La couronne résiste, malgré la Riksbank
La Riksbank suédoise (RB) a de nouveau abaissé son taux directeur de 25 points de base à 3,50 % ce matin. Il s’agit de la deuxième baisse, après une première intervention en mai. La banque est ainsi en avance sur le début du cycle d’assouplissement aux États-Unis et dans l’UEM, mais aussi, par exemple, par rapport à sa voisine norvégienne. Cette posture reflète bien l’ADN de la Riksbank, qui préfère traditionnellement garder sa politique un peu trop souple plutôt qu’un peu trop restrictive.
La RB avait déjà posé les bases de sa décision d'aujourd’hui dans son rapport de politique trimestriel de fin juin. Elle avait ainsi indiqué que la faible croissance et l’inflation proche de 2 % permettraient en principe d’abaisser encore deux ou trois fois les taux cette année. Les derniers chiffres (de l’inflation) publiés n’ont créé aucun nouvel obstacle. L’inflation CPIF (indice des prix à la consommation à taux d'intérêt fixe) a de nouveau légèrement augmenté en juillet à cause des effets de base (0,1 % en glissement mensuel et 1,7 % en glissement annuel, contre 1,3 % en juin), mais demeure bien orientée. C'est également le cas pour l’inflation de base sous-jacente (0,3 % en glissement mensuel et 2,2 % en glissement annuel). À un peu plus long terme, la RB voit de plus en plus de signes (prix des producteurs, marges des entreprises) pointant une inflation toujours proche de l’objectif. De plus, les prévisions de croissance, tant en Suède qu’à l’étranger, sont plus faibles que celles prises en compte par la banque centrale en juin. Les taux pourraient donc être réduits encore plus rapidement qu’indiqué à ce moment-là. Même après aujourd’hui, il reste encore de la marge pour deux, voire trois, nouveaux abaissements cette année.

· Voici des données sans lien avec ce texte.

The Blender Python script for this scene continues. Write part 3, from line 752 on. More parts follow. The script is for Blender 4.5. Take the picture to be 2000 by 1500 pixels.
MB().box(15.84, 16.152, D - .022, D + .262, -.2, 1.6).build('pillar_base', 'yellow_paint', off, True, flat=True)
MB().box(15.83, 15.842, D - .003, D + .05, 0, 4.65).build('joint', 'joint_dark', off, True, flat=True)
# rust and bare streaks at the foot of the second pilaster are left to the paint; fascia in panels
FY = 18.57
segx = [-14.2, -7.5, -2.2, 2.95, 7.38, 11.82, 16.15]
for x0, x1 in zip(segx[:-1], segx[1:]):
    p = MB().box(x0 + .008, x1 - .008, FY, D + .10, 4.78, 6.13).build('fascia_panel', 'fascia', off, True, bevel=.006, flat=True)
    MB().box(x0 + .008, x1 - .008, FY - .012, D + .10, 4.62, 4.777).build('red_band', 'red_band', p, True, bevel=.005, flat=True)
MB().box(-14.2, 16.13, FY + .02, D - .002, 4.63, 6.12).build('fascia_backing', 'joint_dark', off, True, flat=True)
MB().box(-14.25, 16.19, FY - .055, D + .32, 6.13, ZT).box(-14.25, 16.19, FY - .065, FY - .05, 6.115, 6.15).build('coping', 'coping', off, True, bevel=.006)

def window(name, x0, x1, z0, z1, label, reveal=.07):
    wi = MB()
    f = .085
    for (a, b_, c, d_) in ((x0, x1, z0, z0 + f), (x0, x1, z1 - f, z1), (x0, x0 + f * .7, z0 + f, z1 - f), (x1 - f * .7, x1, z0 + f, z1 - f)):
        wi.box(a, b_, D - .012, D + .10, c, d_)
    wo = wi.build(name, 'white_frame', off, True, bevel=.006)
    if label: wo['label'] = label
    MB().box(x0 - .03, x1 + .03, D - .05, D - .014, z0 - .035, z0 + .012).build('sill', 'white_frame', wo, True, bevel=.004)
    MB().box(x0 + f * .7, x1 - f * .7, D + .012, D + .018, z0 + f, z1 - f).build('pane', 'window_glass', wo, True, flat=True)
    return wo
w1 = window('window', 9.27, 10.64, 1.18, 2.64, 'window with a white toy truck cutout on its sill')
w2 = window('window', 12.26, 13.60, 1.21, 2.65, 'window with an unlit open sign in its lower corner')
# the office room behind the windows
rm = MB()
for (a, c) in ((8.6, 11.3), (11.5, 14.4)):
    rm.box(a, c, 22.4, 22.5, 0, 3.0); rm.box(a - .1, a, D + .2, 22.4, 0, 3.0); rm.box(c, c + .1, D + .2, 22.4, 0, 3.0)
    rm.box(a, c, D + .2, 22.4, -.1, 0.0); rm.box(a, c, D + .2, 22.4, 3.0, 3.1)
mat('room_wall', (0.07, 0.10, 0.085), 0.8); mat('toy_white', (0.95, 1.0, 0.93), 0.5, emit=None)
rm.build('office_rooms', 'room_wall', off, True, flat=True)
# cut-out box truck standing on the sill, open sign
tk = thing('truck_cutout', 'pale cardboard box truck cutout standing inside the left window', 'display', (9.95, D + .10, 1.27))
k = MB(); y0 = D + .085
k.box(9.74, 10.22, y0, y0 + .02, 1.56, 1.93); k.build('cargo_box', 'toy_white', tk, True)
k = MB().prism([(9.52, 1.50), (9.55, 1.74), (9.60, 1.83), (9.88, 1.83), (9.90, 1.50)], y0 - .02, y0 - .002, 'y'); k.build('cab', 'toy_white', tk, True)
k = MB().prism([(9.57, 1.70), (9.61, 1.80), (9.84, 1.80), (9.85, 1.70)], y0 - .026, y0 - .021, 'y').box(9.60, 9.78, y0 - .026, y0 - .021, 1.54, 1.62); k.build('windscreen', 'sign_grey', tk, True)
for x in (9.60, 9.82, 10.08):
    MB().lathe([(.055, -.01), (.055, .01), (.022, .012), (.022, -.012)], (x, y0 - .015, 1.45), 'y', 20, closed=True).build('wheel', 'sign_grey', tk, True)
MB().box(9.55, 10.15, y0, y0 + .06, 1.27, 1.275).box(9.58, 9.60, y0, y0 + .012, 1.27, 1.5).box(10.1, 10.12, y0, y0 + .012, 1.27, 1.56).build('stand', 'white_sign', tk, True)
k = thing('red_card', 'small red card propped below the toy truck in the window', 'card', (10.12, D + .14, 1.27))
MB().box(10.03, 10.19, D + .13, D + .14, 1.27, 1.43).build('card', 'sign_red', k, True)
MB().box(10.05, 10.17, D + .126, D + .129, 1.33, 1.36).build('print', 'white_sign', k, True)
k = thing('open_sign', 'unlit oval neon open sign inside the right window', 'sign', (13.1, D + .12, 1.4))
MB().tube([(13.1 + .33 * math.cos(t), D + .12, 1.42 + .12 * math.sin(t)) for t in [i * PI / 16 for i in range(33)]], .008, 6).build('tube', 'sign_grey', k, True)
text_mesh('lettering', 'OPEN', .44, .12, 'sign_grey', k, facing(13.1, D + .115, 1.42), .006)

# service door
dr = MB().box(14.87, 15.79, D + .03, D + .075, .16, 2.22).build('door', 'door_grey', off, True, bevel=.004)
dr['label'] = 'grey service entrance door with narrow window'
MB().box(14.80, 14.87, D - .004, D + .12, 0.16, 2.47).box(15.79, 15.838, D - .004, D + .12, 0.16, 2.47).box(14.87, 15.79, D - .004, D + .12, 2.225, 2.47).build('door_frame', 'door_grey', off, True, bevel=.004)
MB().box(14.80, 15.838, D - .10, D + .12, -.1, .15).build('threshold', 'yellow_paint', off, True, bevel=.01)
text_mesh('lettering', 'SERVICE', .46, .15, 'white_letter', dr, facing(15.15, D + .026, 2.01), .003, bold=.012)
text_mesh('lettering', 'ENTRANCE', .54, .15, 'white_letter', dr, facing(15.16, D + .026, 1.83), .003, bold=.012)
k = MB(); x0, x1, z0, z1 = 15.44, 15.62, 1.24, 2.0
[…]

Bien entendu, la Riksbank ajoute aussi que les perspectives de croissance et d’inflation demeurent incertaines. En ce qui concerne cette dernière, la faiblesse de la couronne est forcément citée comme un possible risque. Pourtant, cette faiblesse de la monnaie ne pèse pas aussi lourdement dans la réflexion de la Riksbank que dans celle, par exemple, de la Norges Bank (NB), comme nous avons pu l'observer la semaine dernière. Pour les voisins norvégiens, la faiblesse de la couronne constitue une préoccupation majeure et est d'ailleurs la principale raison pour laquelle les taux d’intérêt devraient être maintenus à leur niveau élevé actuel (4,5 %) « pendant un certain temps ». La NB n’a même pas entièrement exclu un nouveau relèvement. Curieusement, la couronne norvégienne n'en profite pas pour le moment, probablement en partie à cause du recul du prix du pétrole.
Retour en Suède. La réaction de la couronne suédoise demeure particulièrement modérée. Nous y voyons une marque d'indulgence. Le cours EUR/SEK teste même la zone de support proche de 11,40/38. Il faut toutefois préciser que le marché tenait déjà compte d’un scénario dans lequel la RB aurait abaissé son taux d’intérêt à 2,75 % pour la fin de l’année (25 points de base en moyenne à chaque réunion). La décision d'aujourd’hui ne fait donc que confirmer explicitement ce scénario. Cette réaction modérée s'explique également par l'assouplissement généralisé des conditions financières (espoir d'une politique de la Fed beaucoup moins restrictive) et par l'amélioration du sentiment vis-à-vis du risque après la correction boursière du début du mois. Tant que le marché gardera ce positionnement, la couronne suédoise restera à l’abri. Si, pour quelque raison que ce soit, les taux d’intérêt mondiaux rebondissent ou si le sentiment vis-à-vis du risque se détériore, la devise ne pourra alors pas compter sur beaucoup de soutien (des taux) et les sommets annuels autour de EUR/SEK 11,75 pourraient rapidement être en vue.